Task
Each line from the line with "Write the bpy" to the line with "S.camera = co", inclusive, is to be repeated exactly; no other line and no picture belongs in the copy.

(Records contained in a dataset)
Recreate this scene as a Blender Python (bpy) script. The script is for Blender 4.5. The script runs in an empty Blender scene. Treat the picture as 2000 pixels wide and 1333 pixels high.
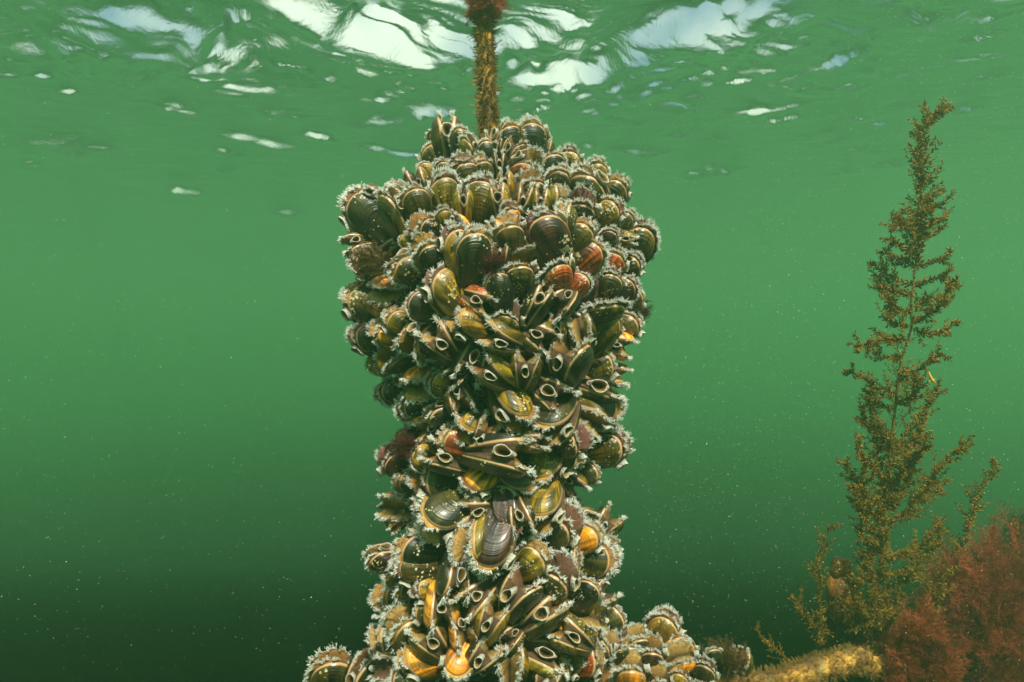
import bpy, bmesh, math, random
from math import sin, cos, pi, sqrt, radians
from mathutils import Vector, Matrix, Quaternion, noise
random.seed(7)
scn = bpy.context.scene
COL = scn.collection

# ---------------------------------------------------------------- camera, sky, sun, exposure
F = 1303.0            # focal length in pixels of the 2000 px wide photograph
D = 0.65              # metres from the camera to the axis of the mussel column
SURF = 1.1            # height of the water surface above the camera
cam_data = bpy.data.cameras.new('camera')
cam_data.sensor_width = 36.0
cam_data.lens = 36.0 * F / 2000.0
cam_data.clip_start = 0.01
cam_data.clip_end = 500
cam = bpy.data.objects.new('camera', cam_data)
COL.objects.link(cam)
cam.location = (0, 0, 0)
cam.rotation_euler = (radians(90), 0, 0)
scn.camera = cam

SUN_EL, SUN_AZ = radians(51), radians(162)     # azimuth measured from +Y (view direction), towards +X
world = bpy.data.worlds.new("World")
scn.world = world
world.use_nodes = True
wn = world.node_tree
wn.nodes.clear()
sky = wn.nodes.new('ShaderNodeTexSky')
sky.sky_type = 'NISHITA'
sky.sun_disc = False
sky.dust_density = 5.0
sky.air_density = 0.8
sky.sun_elevation = SUN_EL
sky.sun_rotation = SUN_AZ
bg = wn.nodes.new('ShaderNodeBackground')
bg.inputs[1].default_value = 0.15
wo = wn.nodes.new('ShaderNodeOutputWorld')
# broken bright cloud over the blue
wtc = wn.nodes.new('ShaderNodeTexCoord')
wnz = wn.nodes.new('ShaderNodeTexNoise')
wnz.inputs['Scale'].default_value = 3.0
wnz.inputs['Detail'].default_value = 5
wn.links.new(wtc.outputs['Generated'], wnz.inputs['Vector'])
wrp = wn.nodes.new('ShaderNodeValToRGB')
wrp.color_ramp.elements[0].position = 0.40
wrp.color_ramp.elements[1].position = 0.56
wn.links.new(wnz.outputs[0], wrp.inputs[0])
wmx = wn.nodes.new('ShaderNodeMix')
wmx.data_type = 'RGBA'
wn.links.new(wrp.outputs[0], wmx.inputs[0])
wn.links.new(sky.outputs[0], wmx.inputs[6])
wmx.inputs[7].default_value = (5.4, 5.5, 5.0, 1)
wn.links.new(wmx.outputs[2], bg.inputs[0])
wn.links.new(bg.outputs[0], wo.inputs[0])
sun = bpy.data.lights.new('sun', 'SUN')
sun.energy = 5.0
sun.angle = radians(0.5)
sun.color = (1.0, 0.91, 0.76)
so = bpy.data.objects.new('sun', sun)
COL.objects.link(so)
sd = Vector((cos(SUN_EL) * sin(SUN_AZ), cos(SUN_EL) * cos(SUN_AZ), sin(SUN_EL)))
so.rotation_euler = (-sd).to_track_quat('-Z', 'Y').to_euler()
so.location = sd * 20
scn.view_settings.view_transform = 'Standard'
scn.view_settings.look = 'None'
scn.view_settings.gamma = 1
scn.view_settings.use_curve_mapping = False
scn.view_settings.exposure = 1.0
scn.cycles.use_denoising = True
scn.cycles.max_bounces = 8
scn.cycles.volume_bounces = 2
scn.cycles.transparent_max_bounces = 16
scn.cycles.use_fast_gi = False

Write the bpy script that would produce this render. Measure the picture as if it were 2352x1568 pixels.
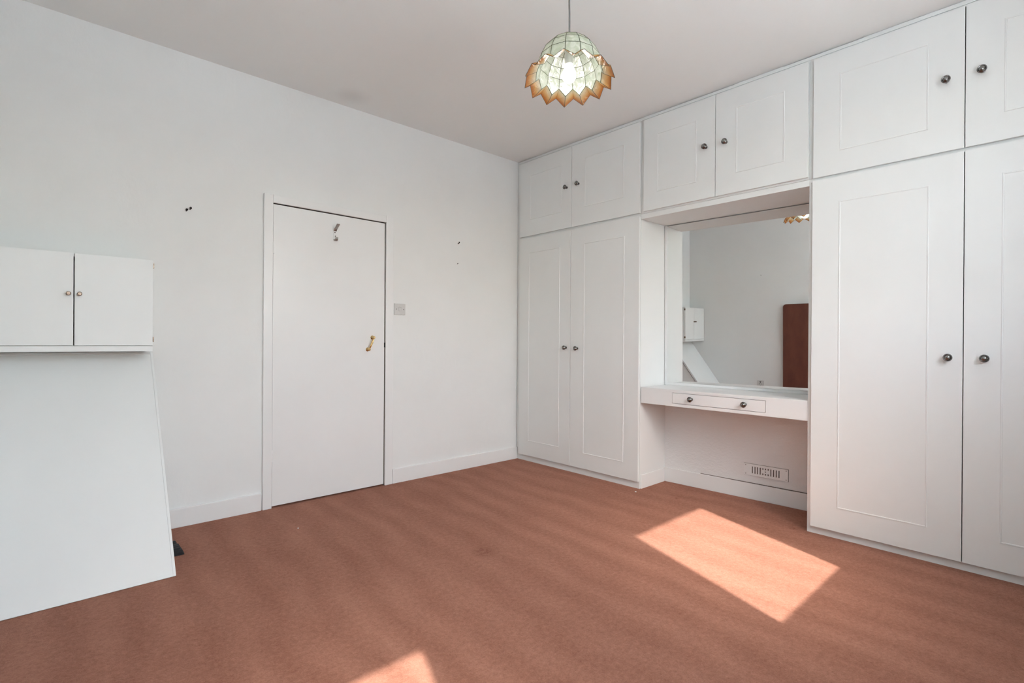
import bpy, bmesh, math, random
from mathutils import Vector, Matrix, Euler
random.seed(7)
S = bpy.context.scene
COL = S.collection
for o in list(bpy.data.objects):
    bpy.data.objects.remove(o)
PI = math.pi
K = 1.15                      # all lengths below are in units of 1.15 m (ceiling at 2.4 units = 2.76 m)
H = 2.4
LW = 3.10                     # opposite wall at x = -LW
WW = 3.45                     # window wall at y = -WW

# ------------------------------------------------------------------ camera
yaw, pitch, roll = 0.827490115, -0.00131001145, 0.00669443851
fw = Vector((math.cos(yaw)*math.cos(pitch), math.sin(yaw)*math.cos(pitch), math.sin(pitch)))
rt = Vector((math.sin(yaw), -math.cos(yaw), 0)); up = rt.cross(fw)
r2 = math.cos(roll)*rt + math.sin(roll)*up
u2 = -math.sin(roll)*rt + math.cos(roll)*up
cam = bpy.data.cameras.new('camera')
cam.sensor_width = 36; cam.lens = 1185.25*36/2352; cam.clip_start = 0.02
co = bpy.data.objects.new('camera', cam); COL.objects.link(co)
m = Matrix(((r2.x, u2.x, -fw.x, 0), (r2.y, u2.y, -fw.y, 0), (r2.z, u2.z, -fw.z, 0), (0, 0, 0, 1)))
m.translation = Vector((-2.87117, -3.06045, 0.952918))*K
co.matrix_world = m
S.camera = co

# ------------------------------------------------------------------ world, sun, exposure
SUN_EL = math.radians(46)
sd = Vector((0.375, 1.0, 0)).normalized()*math.cos(SUN_EL) + Vector((0, 0, -math.sin(SUN_EL)))
w = bpy.data.worlds.new('world'); S.world = w; w.use_nodes = True
nt = w.node_tree
sky = nt.nodes.new('ShaderNodeTexSky'); sky.sky_type = 'NISHITA'; sky.sun_disc = False
sky.sun_elevation = SUN_EL; sky.sun_rotation = math.atan2(-sd.x, -sd.y); sky.air_density = 1.0; sky.dust_density = 3.0
hs = nt.nodes.new('ShaderNodeHueSaturation'); hs.inputs['Saturation'].default_value = 0.75
nt.links.new(sky.outputs[0], hs.inputs['Color'])
nt.links.new(hs.outputs[0], nt.nodes['Background'].inputs['Color'])
nt.nodes['Background'].inputs['Strength'].default_value = 1.1
sl = bpy.data.lights.new('sun', 'SUN'); sl.energy = 7.2; sl.angle = math.radians(0.7); sl.color = (1.0, 0.96, 0.90)
so = bpy.data.objects.new('sun', sl); COL.objects.link(so)
so.rotation_euler = sd.to_track_quat('-Z', 'Y').to_euler(); so.location = (-3, -8, 6)
S.view_settings.view_transform = 'Standard'; S.view_settings.look = 'None'
S.view_settings.gamma = 1.0; S.view_settings.use_curve_mapping = False
S.view_settings.exposure = 0.58

# window openings in the window wall, the last added to even the daylight: x0, x1, z0, z1
WINS = [(-1.452, -0.754, 1.121, 2.18), (-3.02, -2.651, 0.45, 2.076), (-2.50, -1.54, 0.80, 2.30)]
for (x0, x1, z0, z1) in WINS:
    a = bpy.data.lights.new('window_portal', 'AREA'); a.shape = 'RECTANGLE'
    a.size = (x1-x0)*K; a.size_y = (z1-z0)*K; a.cycles.is_portal = True
    ao = bpy.data.objects.new('window_portal', a); COL.objects.link(ao)
    ao.location = Vector(((x0+x1)/2, -WW-0.10, (z0+z1)/2))*K
    ao.rotation_euler = Vector((0, 1, 0)).to_track_quat('-Z', 'Z').to_euler()

# ------------------------------------------------------------------ materials
def mat(name, col, rough=0.5, metal=0.0, spec=0.5):
    m = bpy.data.materials.new(name); m.use_nodes = True
    b = m.node_tree.nodes['Principled BSDF']
    b.inputs['Base Color'].default_value = (*col, 1); b.inputs['Roughness'].default_value = rough
    b.inputs['Metallic'].default_value = metal; b.inputs['Specular IOR Level'].default_value = spec
    return m
def nodes(m): return m.node_tree.nodes, m.node_tree.links, m.node_tree.nodes['Principled BSDF']
def noise(m, scale, detail=4, rough=0.6, stretch=None):
    n, l, b = nodes(m)
    tc = n.new('ShaderNodeTexCoord'); mp = n.new('ShaderNodeMapping'); t = n.new('ShaderNodeTexNoise')
    if stretch: mp.inputs['Scale'].default_value = stretch
    t.inputs['Scale'].default_value = scale; t.inputs['Detail'].default_value = detail; t.inputs['Roughness'].default_value = rough
    l.new(tc.outputs['Object'], mp.inputs[0]); l.new(mp.outputs[0], t.inputs['Vector'])
    return t
def bump(m, src, strength, dist, prev=None):
    n, l, b = nodes(m)
    bp = n.new('ShaderNodeBump'); bp.inputs['Strength'].default_value = strength; bp.inputs['Distance'].default_value = dist
    l.new(src, bp.inputs['Height'])
    if prev: l.new(prev, bp.inputs['Normal'])
    l.new(bp.outputs[0], b.inputs['Normal']); return bp.outputs[0]
def vary(m, c1, c2, scale, stretch=None, lo=0.3, hi=0.7):
    n, l, b = nodes(m); t = noise(m, scale, 5, 0.6, stretch)
    r = n.new('ShaderNodeValToRGB'); r.color_ramp.elements[0].color = (*c1, 1); r.color_ramp.elements[1].color = (*c2, 1)
    r.color_ramp.elements[0].position = lo; r.color_ramp.elements[1].position = hi
    l.new(t.outputs['Fac'], r.inputs[0]); l.new(r.outputs[0], b.inputs['Base Color']); return r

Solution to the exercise
Write the bpy script that would produce this render. Measure the picture as if it were 2352x1568 pixels.
import bpy, bmesh, math, random
from mathutils import Vector, Matrix, Euler
random.seed(7)
S = bpy.context.scene
COL = S.collection
for o in list(bpy.data.objects):
    bpy.data.objects.remove(o)
PI = math.pi
K = 1.15                      # all lengths below are in units of 1.15 m (ceiling at 2.4 units = 2.76 m)
H = 2.4
LW = 3.10                     # opposite wall at x = -LW
WW = 3.45                     # window wall at y = -WW

# ------------------------------------------------------------------ camera
yaw, pitch, roll = 0.827490115, -0.00131001145, 0.00669443851
fw = Vector((math.cos(yaw)*math.cos(pitch), math.sin(yaw)*math.cos(pitch), math.sin(pitch)))
rt = Vector((math.sin(yaw), -math.cos(yaw), 0)); up = rt.cross(fw)
r2 = math.cos(roll)*rt + math.sin(roll)*up
u2 = -math.sin(roll)*rt + math.cos(roll)*up
cam = bpy.data.cameras.new('camera')
cam.sensor_width = 36; cam.lens = 1185.25*36/2352; cam.clip_start = 0.02
co = bpy.data.objects.new('camera', cam); COL.objects.link(co)
m = Matrix(((r2.x, u2.x, -fw.x, 0), (r2.y, u2.y, -fw.y, 0), (r2.z, u2.z, -fw.z, 0), (0, 0, 0, 1)))
m.translation = Vector((-2.87117, -3.06045, 0.952918))*K
co.matrix_world = m
S.camera = co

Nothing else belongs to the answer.